What the public was voting for appeared not to be Labour, but Not-The-Tories, or Not-The-SNP in Scotland. Tactical or protest voting caused seats previously safe for one party to become more marginal this time around. People punished the Conservative government for leaving the country in a worse condition than when they assumed power in 2010. Meanwhile, some independent candidates won over parties due to specific issues like the war in Gaza. The First Past the Post system rewards the winner, but it means Labour enters Parliament with a shallow voter base.
The biggest protest vote was for Reform UK, the fourth party under which Nigel Farage has run for Parliament, which won five seats despite receiving 14.3% of votes, splitting the right-wing vote with the Conservate Party. If your party gets few seats because most of your candidates came second or third, then of course you could have done better if the rules were different. Changing to a proportional representation system would have benefitted the Liberal Party in 1974, the SDP in 1983, and Reform UK in 2024, but wanting to change the system because it would benefit you specifically is suspect, especially after a referendum in 2011 to change to an “alternate vote” system was, well, voted down.

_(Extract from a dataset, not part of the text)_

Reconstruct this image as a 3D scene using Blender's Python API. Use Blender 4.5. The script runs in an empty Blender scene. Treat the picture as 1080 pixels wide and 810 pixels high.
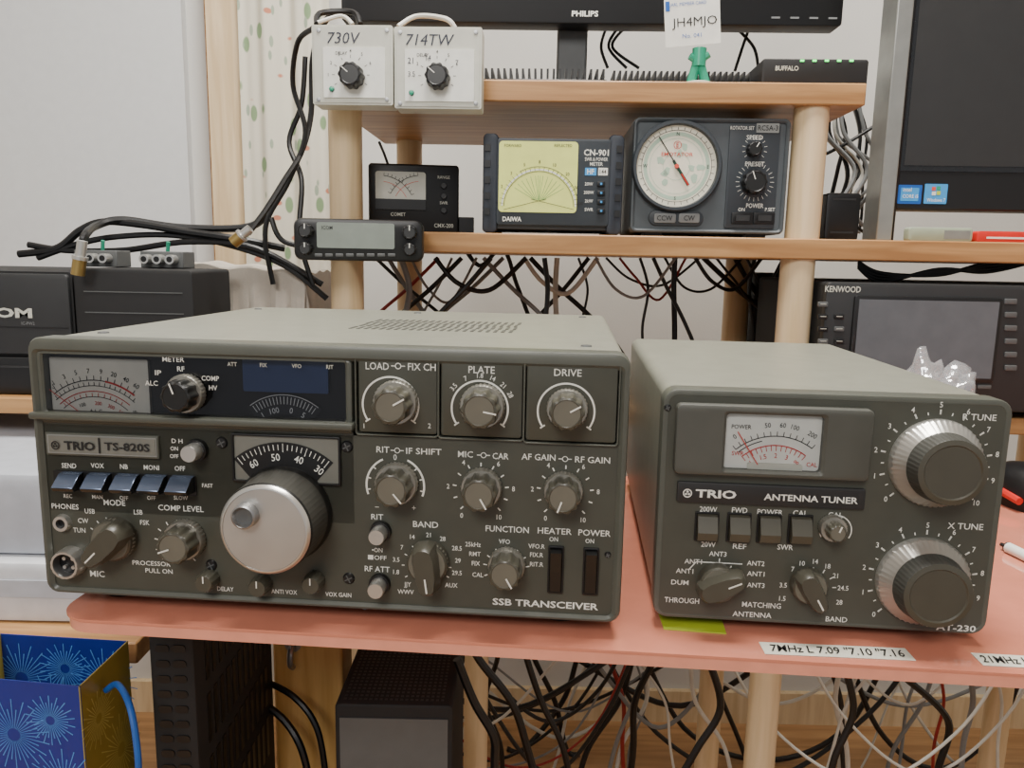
import bpy, math, random, bmesh
from math import radians, sin, cos, pi
from mathutils import Vector, Matrix, noise
random.seed(4)
sc=bpy.context.scene
# ---------------- camera calibration (solved from the photo) ----------------
FPX=811.0; TH=radians(9.2); RO=radians(1.1); CAM=Vector((0,0,.957))
fw=Vector((0,cos(TH),-sin(TH))); r0=Vector((1,0,0)); u0=Vector((0,sin(TH),cos(TH)))
R_=r0*cos(RO)+u0*sin(RO); U_=u0*cos(RO)-r0*sin(RO)
def ray(px,py): return fw+R_*((px-540)/FPX)+U_*((405-py)/FPX)
def U(px,py,Y):
    d=ray(px,py); return CAM+d*(Y/d.y)
def Uz(px,py,z):
    d=ray(px,py); return CAM+d*((z-CAM.z)/d.z)
class Fr:
    def __init__(s,O,yaw):
        s.O=Vector(O); s.yaw=radians(yaw); s.X=Vector((cos(s.yaw),-sin(s.yaw),0)); s.Y=Vector((sin(s.yaw),cos(s.yaw),0))
    def at(s,px,py,w=0):
        d=ray(px,py); p0=s.O-s.Y*w; t=(p0-CAM).dot(s.Y)/d.dot(s.Y); q=CAM+d*t-s.O
        return q.dot(s.X), q.z
    def k(s,px,py):
        d=ray(px,py); return (s.O-CAM).dot(s.Y)/d.dot(s.Y)/FPX
    def rect(s,a,b,c,d,w=0):
        mx=(a+c)/2; my=(b+d)/2
        return s.at(a,my,w)[0],s.at(c,my,w)[0],s.at(mx,d,w)[1],s.at(mx,b,w)[1]
cd=bpy.data.cameras.new('camera'); co=bpy.data.objects.new('camera',cd); sc.collection.objects.link(co)
cd.sensor_width=36; cd.lens=FPX/1080*36; cd.clip_start=.01
m=Matrix((R_,U_,-fw)).transposed().to_4x4(); m.translation=CAM; co.matrix_world=m; sc.camera=co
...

It is imperative that, for whenever the next election take place, the Conservative Party regains its focus. British politics is usually fought from the centre ground, moving further left or right leaves people behind. Voting for Farage’s parties has been used most effectively as a blunt instrument in previous local, general and European elections, and while Farage talks of professionalising Reform UK, still currently a limited company over which he has the most voting shares, his stated aim of supplanting the Conservatives won’t happen if the Conservatives take his place first.
As for the new Prime Minister, all he needs to do is make our lives better while keeping the noise down. If he does, we might allow him to keep doing it.